Expanded Bottle Bill

The state budget includes an expansion of the existing Returnable Container Beverage Law to include water beverage containers under one gallon. This plan will promote recycling and help keep New York’s environment clean and litter free, said Jacobs. Box stores over 40,000 square feet will be required to have reverse vending machines, but small businesses would be exempted from the provision. This plan will provide much-needed revenues of up to $115 million for the state.

“New York’s bottle bill – created in 1982 and of which I was a co-sponsor– has been tremendously successful in encouraging recycling and reducing litter,” said Jacobs. “However, given the rising popularity of bottled water, our roadways and public spaces are still littered with discarded containers. By expanding the law, we will provide a financial incentive to recycle these items.”
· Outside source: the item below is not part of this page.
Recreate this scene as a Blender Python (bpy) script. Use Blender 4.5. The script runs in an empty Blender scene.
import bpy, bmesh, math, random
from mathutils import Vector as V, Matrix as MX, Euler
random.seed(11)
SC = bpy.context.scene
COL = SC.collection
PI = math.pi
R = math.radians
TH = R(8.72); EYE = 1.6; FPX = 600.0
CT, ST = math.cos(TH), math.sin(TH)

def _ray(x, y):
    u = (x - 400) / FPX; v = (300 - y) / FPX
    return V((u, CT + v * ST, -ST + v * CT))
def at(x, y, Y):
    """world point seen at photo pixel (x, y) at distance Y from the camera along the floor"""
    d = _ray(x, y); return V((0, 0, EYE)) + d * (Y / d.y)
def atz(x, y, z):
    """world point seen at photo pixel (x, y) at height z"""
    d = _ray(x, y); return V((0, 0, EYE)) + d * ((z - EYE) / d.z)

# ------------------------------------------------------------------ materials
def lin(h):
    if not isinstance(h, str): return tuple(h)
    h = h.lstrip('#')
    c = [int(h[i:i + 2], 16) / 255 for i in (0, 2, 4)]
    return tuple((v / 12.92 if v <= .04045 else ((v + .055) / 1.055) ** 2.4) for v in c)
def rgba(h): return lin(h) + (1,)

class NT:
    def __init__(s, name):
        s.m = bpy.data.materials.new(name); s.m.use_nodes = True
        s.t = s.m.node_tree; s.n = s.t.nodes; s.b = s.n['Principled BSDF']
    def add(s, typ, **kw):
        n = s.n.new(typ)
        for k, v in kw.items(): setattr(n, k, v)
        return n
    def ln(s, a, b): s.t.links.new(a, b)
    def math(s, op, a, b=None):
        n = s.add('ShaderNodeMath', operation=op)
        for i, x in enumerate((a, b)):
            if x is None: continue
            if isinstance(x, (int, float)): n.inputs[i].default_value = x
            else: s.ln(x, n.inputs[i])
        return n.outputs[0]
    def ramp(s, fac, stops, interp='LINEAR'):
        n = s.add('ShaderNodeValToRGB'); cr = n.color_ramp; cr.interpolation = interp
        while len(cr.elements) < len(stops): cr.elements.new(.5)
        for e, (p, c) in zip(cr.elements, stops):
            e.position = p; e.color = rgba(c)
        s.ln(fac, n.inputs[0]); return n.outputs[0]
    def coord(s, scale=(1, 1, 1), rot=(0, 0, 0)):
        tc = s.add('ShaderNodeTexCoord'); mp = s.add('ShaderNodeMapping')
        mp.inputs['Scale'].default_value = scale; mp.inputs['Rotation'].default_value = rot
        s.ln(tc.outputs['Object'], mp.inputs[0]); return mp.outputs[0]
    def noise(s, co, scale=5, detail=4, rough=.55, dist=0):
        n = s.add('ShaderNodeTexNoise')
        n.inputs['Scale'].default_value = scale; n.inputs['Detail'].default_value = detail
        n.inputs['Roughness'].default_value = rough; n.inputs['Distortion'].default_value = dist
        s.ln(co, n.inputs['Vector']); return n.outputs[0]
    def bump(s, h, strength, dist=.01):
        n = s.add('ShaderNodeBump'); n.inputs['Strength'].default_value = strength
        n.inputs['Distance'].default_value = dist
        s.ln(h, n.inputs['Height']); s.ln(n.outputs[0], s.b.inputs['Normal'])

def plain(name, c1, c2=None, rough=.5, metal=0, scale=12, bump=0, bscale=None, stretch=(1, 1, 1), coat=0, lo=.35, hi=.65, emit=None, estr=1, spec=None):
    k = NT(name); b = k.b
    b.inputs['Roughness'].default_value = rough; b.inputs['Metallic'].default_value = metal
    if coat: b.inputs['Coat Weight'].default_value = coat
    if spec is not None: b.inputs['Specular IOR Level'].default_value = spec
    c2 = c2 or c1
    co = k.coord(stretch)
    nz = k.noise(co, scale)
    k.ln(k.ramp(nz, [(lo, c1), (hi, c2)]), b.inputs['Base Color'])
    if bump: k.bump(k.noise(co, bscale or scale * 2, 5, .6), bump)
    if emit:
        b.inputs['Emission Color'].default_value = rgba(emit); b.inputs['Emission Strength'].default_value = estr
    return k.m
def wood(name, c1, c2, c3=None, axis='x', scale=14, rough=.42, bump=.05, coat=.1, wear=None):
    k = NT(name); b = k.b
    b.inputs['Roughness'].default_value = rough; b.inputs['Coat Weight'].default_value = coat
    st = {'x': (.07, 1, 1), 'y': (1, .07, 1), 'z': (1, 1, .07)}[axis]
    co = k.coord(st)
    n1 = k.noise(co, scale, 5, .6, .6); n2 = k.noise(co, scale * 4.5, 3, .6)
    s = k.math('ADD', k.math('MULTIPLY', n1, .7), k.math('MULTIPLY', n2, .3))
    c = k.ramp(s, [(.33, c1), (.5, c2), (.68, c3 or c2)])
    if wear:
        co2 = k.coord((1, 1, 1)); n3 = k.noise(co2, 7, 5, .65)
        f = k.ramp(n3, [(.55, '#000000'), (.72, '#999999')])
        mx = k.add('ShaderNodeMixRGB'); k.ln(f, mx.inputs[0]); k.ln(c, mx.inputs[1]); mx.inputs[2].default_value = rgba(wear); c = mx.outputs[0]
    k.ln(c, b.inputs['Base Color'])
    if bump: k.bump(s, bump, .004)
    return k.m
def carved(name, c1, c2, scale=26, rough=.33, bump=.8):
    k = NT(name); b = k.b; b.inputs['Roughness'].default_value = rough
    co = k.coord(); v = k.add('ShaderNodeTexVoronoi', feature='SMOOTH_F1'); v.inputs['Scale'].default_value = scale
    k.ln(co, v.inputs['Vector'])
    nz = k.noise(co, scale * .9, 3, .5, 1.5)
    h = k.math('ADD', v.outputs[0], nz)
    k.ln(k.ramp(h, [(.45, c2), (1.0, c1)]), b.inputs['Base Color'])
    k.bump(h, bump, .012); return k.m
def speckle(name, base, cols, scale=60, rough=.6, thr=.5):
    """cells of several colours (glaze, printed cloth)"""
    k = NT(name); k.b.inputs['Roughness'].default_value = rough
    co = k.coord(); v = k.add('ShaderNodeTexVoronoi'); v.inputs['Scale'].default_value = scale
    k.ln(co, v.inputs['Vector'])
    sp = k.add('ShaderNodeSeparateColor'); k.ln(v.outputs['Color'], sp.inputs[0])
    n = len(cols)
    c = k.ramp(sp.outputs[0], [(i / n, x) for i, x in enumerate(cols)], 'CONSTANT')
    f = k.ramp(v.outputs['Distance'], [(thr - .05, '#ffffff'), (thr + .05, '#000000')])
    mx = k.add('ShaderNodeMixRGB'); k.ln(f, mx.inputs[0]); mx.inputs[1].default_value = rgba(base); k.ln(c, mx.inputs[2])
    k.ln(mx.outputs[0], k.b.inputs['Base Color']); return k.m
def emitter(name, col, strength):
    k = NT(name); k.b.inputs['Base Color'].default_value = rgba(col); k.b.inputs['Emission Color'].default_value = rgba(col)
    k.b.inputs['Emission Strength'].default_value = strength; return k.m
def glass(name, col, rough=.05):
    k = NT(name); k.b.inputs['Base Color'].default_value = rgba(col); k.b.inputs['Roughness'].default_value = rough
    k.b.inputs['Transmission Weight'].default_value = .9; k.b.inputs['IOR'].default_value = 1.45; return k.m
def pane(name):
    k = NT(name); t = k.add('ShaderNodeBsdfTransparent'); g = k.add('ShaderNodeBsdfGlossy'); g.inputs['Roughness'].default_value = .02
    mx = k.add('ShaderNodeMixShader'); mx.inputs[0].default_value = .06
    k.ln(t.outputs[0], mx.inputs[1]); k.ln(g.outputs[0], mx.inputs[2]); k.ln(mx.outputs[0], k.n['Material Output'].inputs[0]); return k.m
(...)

Toughening Penalties on Polluters

The budget also increases air pollution fees, creates a surcharge on environmental violations and creates a wetland permit fee. There are also $5 million in fees for polluters through the State Pollutant Discharge Elimination System (SPDES), increased fees for commercial pesticide applicators (agricultural applicators would not be included) and increased permit fees for operators of mines over 20 acres.

Federal Stimulus Funding

In addition to the state’s funding, the federal economic stimulus package includes the following aid for environmental programs:
  • $432.6 million for the Clean Water State Revolving Fund, which funds water quality protection projects;

  • $395 million for the Low Income Weatherization Program, helping to reduce home energy costs for lower-income New Yorkers and train workers to weatherize homes;

  • $126 million for the State Energy Program, which provides grants to states to address their energy priorities and program funding and to adopt emerging renewable energy and energy efficiency technologies;

  • $86.8 million for the Drinking Water State Revolving Fund, which helps finance water system infrastructure improvements, and encourages pollution prevention in underprivileged communities;

  • $75 million for nuclear waste cleanup;

  • $31 million for the Energy Efficiency and Conservation Block Grant, which helps eligible entities reduce fossil fuel emissions, reduce total energy use and improve energy efficiency;

  • $10 million to fund state and private forestry programs;

  • $9.5 million for enforcement and cleanup of petroleum leaks from underground storage tanks; and

  • $1.7 million to create clean diesel programs that improve air quality and protect public health.